ECLI:NL:CRVB:2024:2198
Centrale Raad van Beroep
- Proces-verbaal
- Rechtspraak.nl
Intrekking van bijstand wegens hoofdverblijf niet op uitkeringsadres
In deze zaak heeft de Centrale Raad van Beroep op 29 oktober 2024 uitspraak gedaan in hoger beroep tegen de intrekking van bijstand van appellant. Appellant ontving sinds 10 december 2019 bijstand op grond van de Participatiewet, ingeschreven op een uitkeringsadres. Naar aanleiding van een interne melding heeft het dagelijks bestuur van de Gemeenschappelijke Regeling Sociaal een onderzoek ingesteld naar de rechtmatigheid van de bijstand.
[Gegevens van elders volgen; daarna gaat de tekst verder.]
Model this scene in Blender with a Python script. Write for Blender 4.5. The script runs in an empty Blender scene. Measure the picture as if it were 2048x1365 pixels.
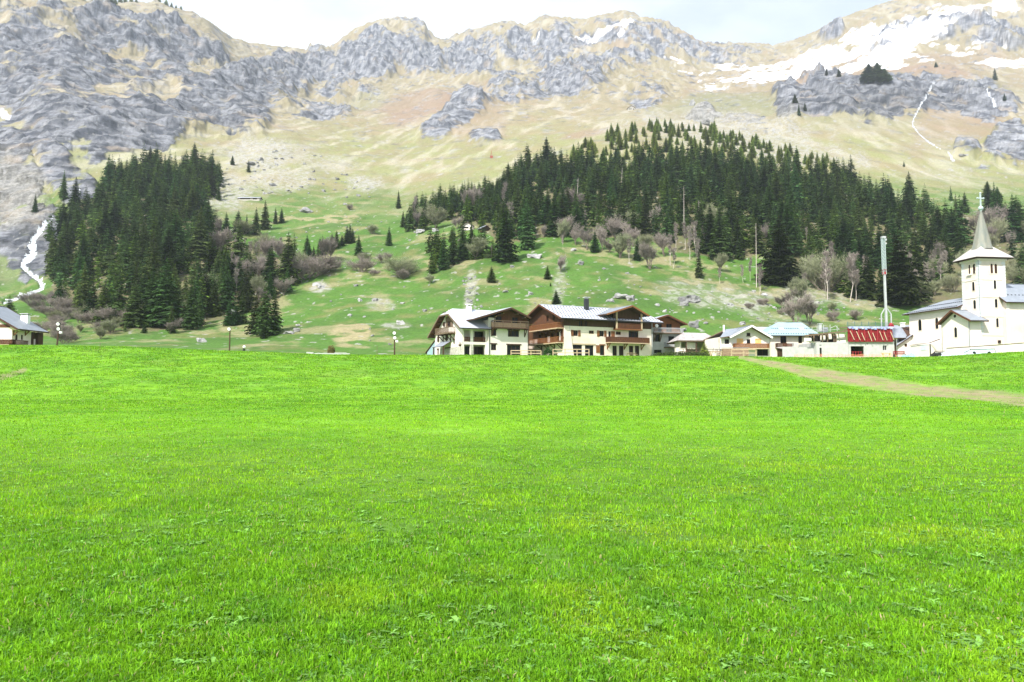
import bpy, math, random
import numpy as np
from mathutils import Vector, Matrix

# ------------------------------------------------------------------ camera, sky, sun, exposure
S = bpy.context.scene
COL = S.collection
FPX = 1480.0                      # focal length in photo pixels (photo 2048 x 1365)
HOR = 770.0                       # photo row of the horizon
PITCH = math.atan((HOR - 682.5) / FPX)
CP, SP = math.cos(PITCH), math.sin(PITCH)

cam_d = bpy.data.cameras.new('camera'); cam = bpy.data.objects.new('camera', cam_d); COL.objects.link(cam)
cam_d.sensor_width = 36.0; cam_d.lens = 36.0 * FPX / 2048.0
cam_d.clip_start = 0.1; cam_d.clip_end = 20000
cam.location = (0, 0, 0); cam.rotation_euler = (math.radians(90) + PITCH, 0, 0)
S.camera = cam

SUN_AZ = math.radians(-148)        # compass-like: 0 = +Y (view), negative = left
SUN_EL = math.radians(44)
w = bpy.data.worlds.new('World'); S.world = w; w.use_nodes = True
nt = w.node_tree; nt.nodes.clear()
def N(nt, t, **kw):
    n = nt.nodes.new(t)
    for k, v in kw.items(): setattr(n, k, v)
    return n
out = N(nt, 'ShaderNodeOutputWorld'); bg = N(nt, 'ShaderNodeBackground')
sky = N(nt, 'ShaderNodeTexSky'); sky.sky_type = 'NISHITA'; sky.sun_disc = False
sky.sun_elevation = SUN_EL; sky.sun_rotation = SUN_AZ; sky.altitude = 1500; sky.air_density = 1.0; sky.dust_density = 1.5
# broken bright cloud, procedural, by direction
geo = N(nt, 'ShaderNodeTexCoord'); mp = N(nt, 'ShaderNodeMapping'); mp.inputs['Scale'].default_value = (1.0, 1.0, 2.6)
mp.inputs['Location'].default_value = (0.35, 0.0, 0.12)
ns = N(nt, 'ShaderNodeTexNoise'); ns.inputs['Scale'].default_value = 1.7; ns.inputs['Detail'].default_value = 8; ns.inputs['Roughness'].default_value = 0.52
rp = N(nt, 'ShaderNodeValToRGB'); rp.color_ramp.elements[0].position = 0.40; rp.color_ramp.elements[1].position = 0.60
rp.color_ramp.elements[0].color = (0.42, 0.42, 0.42, 1); rp.color_ramp.elements[1].color = (0.95, 0.95, 0.95, 1)
mx = N(nt, 'ShaderNodeMix', data_type='RGBA'); mx.inputs[7].default_value = (7.4, 7.8, 8.2, 1)
L = nt.links.new
L(geo.outputs['Generated'], mp.inputs['Vector']); L(mp.outputs[0], ns.inputs['Vector']); L(ns.outputs['Fac'], rp.inputs['Fac'])
L(rp.outputs['Color'], mx.inputs[0]); L(sky.outputs[0], mx.inputs[6]); L(mx.outputs[2], bg.inputs['Color'])
L(bg.outputs[0], out.inputs['Surface']); bg.inputs['Strength'].default_value = 0.098

sd = bpy.data.lights.new('sun', 'SUN'); sd.energy = 4.3; sd.angle = math.radians(2.0); sd.color = (1.0, 0.95, 0.87)
so = bpy.data.objects.new('sun', sd); COL.objects.link(so)
sv = Vector((math.sin(SUN_AZ) * math.cos(SUN_EL), math.cos(SUN_AZ) * math.cos(SUN_EL), math.sin(SUN_EL)))
so.rotation_euler = sv.to_track_quat('Z', 'Y').to_euler(); so.location = (-60, -60, 120)

S.view_settings.view_transform = 'Standard'; S.view_settings.look = 'None'
S.view_settings.exposure = 0.95; S.view_settings.gamma = 1.0
S.render.engine = 'CYCLES'
S.cycles.max_bounces = 5; S.cycles.diffuse_bounces = 2; S.cycles.glossy_bounces = 2; S.cycles.transmission_bounces = 3
S.cycles.volume_bounces = 1; S.cycles.use_denoising = True; S.cycles.denoising_prefilter = 'ACCURATE'
S.cycles.use_adaptive_sampling = True; S.cycles.adaptive_threshold = 0.02

# ------------------------------------------------------------------ helpers
rng = np.random.default_rng(7); random.seed(11)
def a_of(px, py=HOR):
    X = (px - 1024.0) / FPX; Y = (682.5 - py) / FPX
    return X / (CP - Y * SP)
def b_of(py):
    Y = (682.5 - py) / FPX
    return (SP + Y * CP) / (CP - Y * SP)
def proj(x, y, z):
    f = y * CP + z * SP
    return 1024 + FPX * x / f, 682.5 - FPX * (-y * SP + z * CP) / f

def _h(ix, iy, s):
    h = (ix.astype(np.int64) * 374761393 + iy.astype(np.int64) * 668265263 + s * 2147483647 + 974634777) & 0xffffffff
    h = ((h ^ (h >> 13)) * 1274126177) & 0xffffffff
    h = ((h ^ (h >> 15)) * 2246822519) & 0xffffffff
    return (h ^ (h >> 16))
def gnoise(x, y, s=0):
    x = np.asarray(x, float); y = np.asarray(y, float)
    ix = np.floor(x); iy = np.floor(y); fx = x - ix; fy = y - iy
    u = fx * fx * fx * (fx * (fx * 6 - 15) + 10); v = fy * fy * fy * (fy * (fy * 6 - 15) + 10)
    def g(dx, dy):
        a = _h(ix + dx, iy + dy, s) * (2 * np.pi / 4294967296.0)
        return np.cos(a) * (fx - dx) + np.sin(a) * (fy - dy)
    n00, n10, n01, n11 = g(0, 0), g(1, 0), g(0, 1), g(1, 1)
    return 1.5 * ((n00 * (1 - u) + n10 * u) * (1 - v) + (n01 * (1 - u) + n11 * u) * v)
def fbm(x, y, sc, o=4, s=0, gain=0.5):
    r = 0; a = 1.0; t = 0
    for i in range(o):
        r = r + a * gnoise(x / sc + 13.7 * i, y / sc - 7.1 * i, s + i); t += a; a *= gain; sc /= 2.03
    return r / t
def ridged(x, y, sc, o=4, s=0, gain=0.55):
    r = 0; a = 1.0; t = 0
    for i in range(o):
        r = r + a * (1 - 2 * np.abs(gnoise(x / sc + 3.7 * i, y / sc + 9.1 * i, s + i))); t += a; a *= gain; sc /= 2.1
    return r / t
def sstep(a, b, x):
    t = np.clip((x - a) / (b - a), 0, 1); return t * t * (3 - 2 * t)
def pchip(xk, yk, x):
    h = np.diff(xk); d = np.diff(yk) / h; n = len(xk); m = np.zeros(n)
    for i in range(1, n - 1):
        if d[i - 1] * d[i] > 0:
            w1 = 2 * h[i] + h[i - 1]; w2 = h[i] + 2 * h[i - 1]; m[i] = (w1 + w2) / (w1 / d[i - 1] + w2 / d[i])
    m[0] = d[0]; m[-1] = d[-1]
    j = np.clip(np.searchsorted(xk, x) - 1, 0, n - 2); t = np.clip((x - xk[j]) / h[j], 0, 1)
    t2 = t * t; t3 = t2 * t
    return (2 * t3 - 3 * t2 + 1) * yk[j] + (t3 - 2 * t2 + t) * h[j] * m[j] + (-2 * t3 + 3 * t2) * yk[j + 1] + (t3 - t2) * h[j] * m[j + 1]

def tag(o, label=None, cat=None, group=None, kind=None):
    if label: o['label'] = label
    if cat: o['category'] = cat
    if group: o['group'] = group
    if kind: o['kind'] = kind
    return o
def link(name, me, parent=None):
    o = bpy.data.objects.new(name, me); COL.objects.link(o)
    if parent is not None: o.parent = parent
    return o
def empty(name, loc=(0, 0, 0), rz=0.0, label=None, cat=None, group=None):
    o = bpy.data.objects.new(name, None); COL.objects.link(o); o.location = loc; o.rotation_euler = (0, 0, rz)
    o.empty_display_size = 0.3
    return tag(o, label, cat, group)
def np_mesh(name, v, f, mats=(), midx=None, cols=None, smooth=False, extra=None):
    """v (n,3); f (m,k) all same k"""
    me = bpy.data.meshes.new(name); v = np.asarray(v, np.float32); f = np.asarray(f, np.int32)
    n, m, k = len(v), len(f), f.shape[1]
    me.vertices.add(n); me.vertices.foreach_set('co', v.ravel())
    me.loops.add(m * k); me.loops.foreach_set('vertex_index', f.ravel())
    me.polygons.add(m); me.polygons.foreach_set('loop_start', np.arange(0, m * k, k, dtype=np.int32))
    for mt in mats: me.materials.append(mt)
    if midx is not None: me.polygons.foreach_set('material_index', np.asarray(midx, np.int32))
    if smooth: me.polygons.foreach_set('use_smooth', np.ones(m, bool))
    if cols is not None:
        a = me.color_attributes.new('Col', 'FLOAT_COLOR', 'POINT'); c = np.ones((n, 4), np.float32); c[:, :cols.shape[1]] = cols
        a.data.foreach_set('color', c.ravel())
    me.update(calc_edges=True); me.validate(verbose=False) if False else None
    return me

def mat(name, c, rough=0.8, c2=None, scale=1.0, contrast=0.35, bump=0.0, bscale=None, spec=0.3, metal=0.0, stretch=(1, 1, 1), rnd=0.0, attr=False, trans=0.0, detail=5):
    m = bpy.data.materials.new(name); m.use_nodes = True; t = m.node_tree; b = t.nodes['Principled BSDF']; L = t.links.new
    b.inputs['Roughness'].default_value = rough; b.inputs['Metallic'].default_value = metal
    b.inputs['Specular IOR Level'].default_value = spec
    tc = N(t, 'ShaderNodeTexCoord'); mp = N(t, 'ShaderNodeMapping'); mp.inputs['Scale'].default_value = stretch
    L(tc.outputs['Object'], mp.inputs['Vector'])
    nz = N(t, 'ShaderNodeTexNoise'); nz.inputs['Scale'].default_value = scale; nz.inputs['Detail'].default_value = detail
    nz.inputs['Roughness'].default_value = 0.6
    L(mp.outputs[0], nz.inputs['Vector'])
    r = N(t, 'ShaderNodeMapRange'); r.inputs['From Min'].default_value = 0.5 - 0.25; r.inputs['From Max'].default_value = 0.75
    L(nz.outputs['Fac'], r.inputs['Value'])
    c2 = c2 or tuple(x * (1 - contrast) for x in c)
    x = N(t, 'ShaderNodeMix', data_type='RGBA'); x.inputs[6].default_value = (*c2, 1); x.inputs[7].default_value = (*c, 1)
    L(r.outputs[0], x.inputs[0]); last = x.outputs[2]
    if attr:
        a = N(t, 'ShaderNodeAttribute'); a.attribute_name = 'Col'
        q = N(t, 'ShaderNodeMix', data_type='RGBA', blend_type='MULTIPLY'); q.inputs[0].default_value = 1
        L(last, q.inputs[6]); L(a.outputs['Color'], q.inputs[7]); last = q.outputs[2]
    if rnd:
        oi = N(t, 'ShaderNodeObjectInfo'); hs = N(t, 'ShaderNodeHueSaturation')
        r1 = N(t, 'ShaderNodeMapRange'); r1.inputs['To Min'].default_value = 1 - rnd; r1.inputs['To Max'].default_value = 1 + rnd
        r2 = N(t, 'ShaderNodeMapRange'); r2.inputs['To Min'].default_value = 0.5 - 0.06 * rnd; r2.inputs['To Max'].default_value = 0.5 + 0.06 * rnd
        L(oi.outputs['Random'], r1.inputs['Value']); L(r1.outputs[0], hs.inputs['Value'])
        mu = N(t, 'ShaderNodeMath', operation='FRACT'); mm = N(t, 'ShaderNodeMath', operation='MULTIPLY'); mm.inputs[1].default_value = 7.31
        L(oi.outputs['Random'], mm.inputs[0]); L(mm.outputs[0], mu.inputs[0]); L(mu.outputs[0], r2.inputs['Value']); L(r2.outputs[0], hs.inputs['Hue'])
        L(last, hs.inputs['Color']); last = hs.outputs[0]
    L(last, b.inputs['Base Color'])
    if bump:
        bp = N(t, 'ShaderNodeBump'); bp.inputs['Strength'].default_value = 1.0; bp.inputs['Distance'].default_value = bump
        if bscale:
            n2 = N(t, 'ShaderNodeTexNoise'); n2.inputs['Scale'].default_value = bscale; n2.inputs['Detail'].default_value = 5; L(mp.outputs[0], n2.inputs['Vector']); L(n2.outputs['Fac'], bp.inputs['Height'])
        else: L(nz.outputs['Fac'], bp.inputs['Height'])
        L(bp.outputs[0], b.inputs['Normal'])
    if trans:
        tr = N(t, 'ShaderNodeBsdfTranslucent'); L(last, tr.inputs['Color']); ms = N(t, 'ShaderNodeMixShader'); ms.inputs[0].default_value = trans
        o = t.nodes['Material Output']; L(b.outputs[0], ms.inputs[1]); L(tr.outputs[0], ms.inputs[2]); L(ms.outputs[0], o.inputs['Surface'])
    return m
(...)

Dit onderzoek leidde tot een huisbezoek op 13 april 2022, waaruit bleek dat appellant niet zijn hoofdverblijf op het uitkeringsadres had. Er was geen sleutel van de woning aanwezig, er was geen kleding van appellant in de woning en de inhoud van de koelkast kwam niet overeen met zijn verklaringen. Bovendien bleek uit bankafschriften dat appellant in de relevante periode geen pinbetalingen of contante opnames in de woonplaats had gedaan.
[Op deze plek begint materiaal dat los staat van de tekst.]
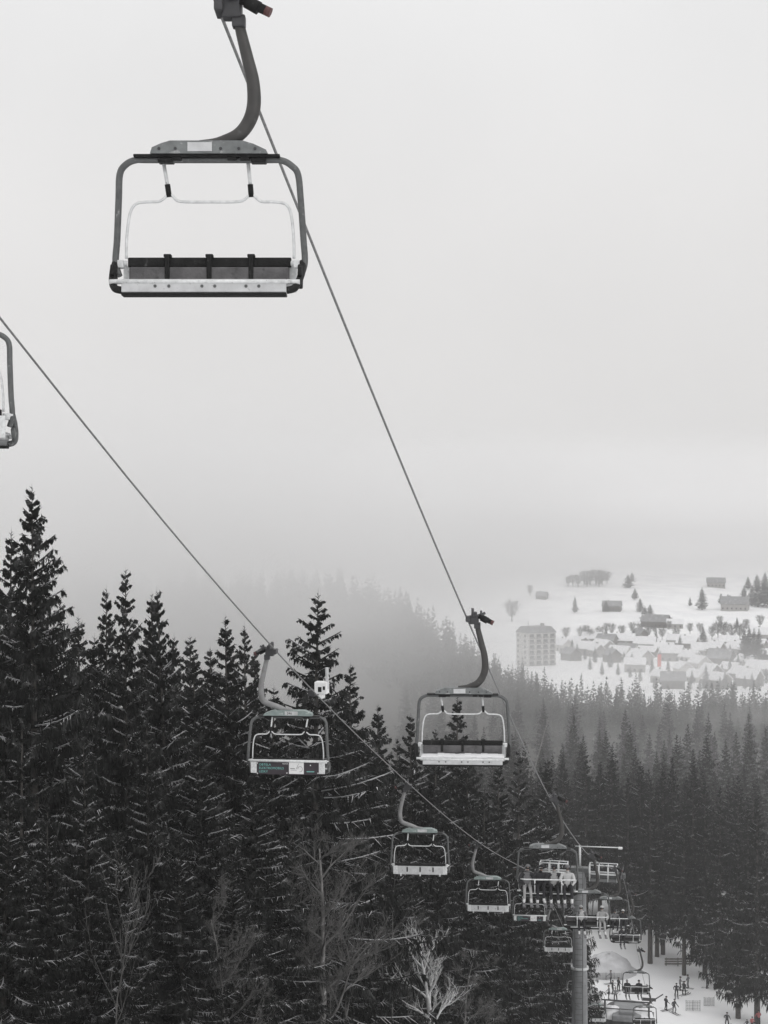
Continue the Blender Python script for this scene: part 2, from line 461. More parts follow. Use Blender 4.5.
for i, (u, v, d) in enumerate(fills):
    p = pt(u, v, d)
    near_spruce(p.x, d, p.z, random.randrange(8), L_FILL, G_FILL, random.uniform(.85, 1.35))

# ---- valley forest: single-mesh trees, shared by copies
def mid_mesh(seed, h, Rm, base, trunk_r):
    ct, st, gi = spruce(seed, h, Rm, base, 32, 6, 12, 4, .16, .75, .075, .36)
    tb = []
    n = 7
    for a in range(n):
        a0, a1 = 6.283 * a / n, 6.283 * (a + 1) / n
        zz = [-1.0, h * .3, h * .92]; rr = [trunk_r * 1.1, trunk_r * .8, .03]
        for q in range(2):
            A = [math.cos(a0) * rr[q], math.sin(a0) * rr[q], zz[q]]; B = [math.cos(a1) * rr[q], math.sin(a1) * rr[q], zz[q]]
            Cc = [math.cos(a1) * rr[q + 1], math.sin(a1) * rr[q + 1], zz[q + 1]]; D = [math.cos(a0) * rr[q + 1], math.sin(a0) * rr[q + 1], zz[q + 1]]
            tb += [[A, B, Cc], [A, Cc, D]]
    tb = np.array(tb)
    V = np.concatenate([ct, st, tb]); mi = list(gi * 3) + [1] * len(st) + [2] * len(tb)
    return soup('spruce_tree', V, [M['foliage_mid'], M['branch_snow'], M['bark'], M['rimed']], mi)
MID = [mid_mesh(31 + i, 25., rm, bs, .32) for i, (rm, bs) in enumerate([(3.9, .10), (3.5, .14), (4.3, .10), (3.7, .2), (4.0, .24)])]

def mid_spruce(x, d, h, var, label, group):
    o = link('spruce_tree', MID[var], None, (x, d, gzf(x, d)), random.uniform(0, 6.28))
    s = h / 25.0; w = s * random.uniform(.9, 1.2)
    o.scale = (w, w, s)
    tag(o, label, 'spruce', group)
    return o
G_EDGE = 'spruces at the edge of the snowy clearing'
edge_lab = 'tall spruce with bare lower trunk at the edge of the snowy clearing'
for (u, d, h, var) in [(738, 179, 23, 1), (757, 177, 27, 1), (705, 196, 26, 2), (684, 196, 23, 4), (693, 204, 27, 3), (663, 205, 26, 4), (650, 201, 25, 3),
                       (657, 204, 24, 4), (672, 212, 26, 3), (640, 214, 25, 4), (612, 226, 24, 4), (600, 222, 24, 3), (586, 220, 25, 4), (720, 190, 26, 0), (748, 188, 24, 1), (777, 190, 25, 1), (792, 186, 26, 3), (640, 222, 22, 3), (628, 210, 24, 4)]:
    mid_spruce((u - 384) / F * d, d, h, var, edge_lab, G_EDGE)
G_MID = 'spruces of the valley forest behind the lift'
mid_lab = 'hazy grey spruce in the valley forest behind the chairs on the right'
cnt = 0
for d in [222, 231, 241, 252, 264, 277, 291, 306, 322, 340, 360, 382, 406, 432]:
    sp = max(6.0, d * .0215)
    x0 = (455 if d < 300 else 395 - (d - 300) * .1 - 384) / F * d if False else ((540 if d < 260 else 470 if d < 330 else 400) - 384) / F * d
    x1 = (800 - 384) / F * d
    x = x0 + random.uniform(0, sp)
    while x < x1:
        dd = d + random.uniform(-5, 5)
        hh = random.uniform(15, 21) * (1.12 if d < 250 else 1.0 if d < 400 else .85)
        mid_spruce(x, dd, hh, random.randrange(5), mid_lab, G_MID); cnt += 1
        x += sp * random.uniform(.7, 1.3)
print('mid trees', cnt)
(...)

Het dagelijks bestuur heeft vervolgens de bijstand van appellant met ingang van 23 maart 2022 ingetrokken, omdat hij de inlichtingenverplichting had geschonden. De rechtbank heeft het beroep tegen dit besluit ongegrond verklaard, wat door appellant in hoger beroep werd bestreden. Appellant voerde aan dat er onvoldoende feitelijke grondslag was voor de conclusie dat hij zijn hoofdverblijf niet op het uitkeringsadres had. De Centrale Raad van Beroep oordeelde echter dat de rechtbank terecht had geoordeeld dat het dagelijks bestuur aannemelijk had gemaakt dat appellant niet op het uitkeringsadres woonde. De Raad bevestigde de aangevallen uitspraak en het besluit tot intrekking van de bijstand blijft in stand. Appellant krijgt geen vergoeding voor proceskosten of griffierecht, omdat het hoger beroep niet slaagde.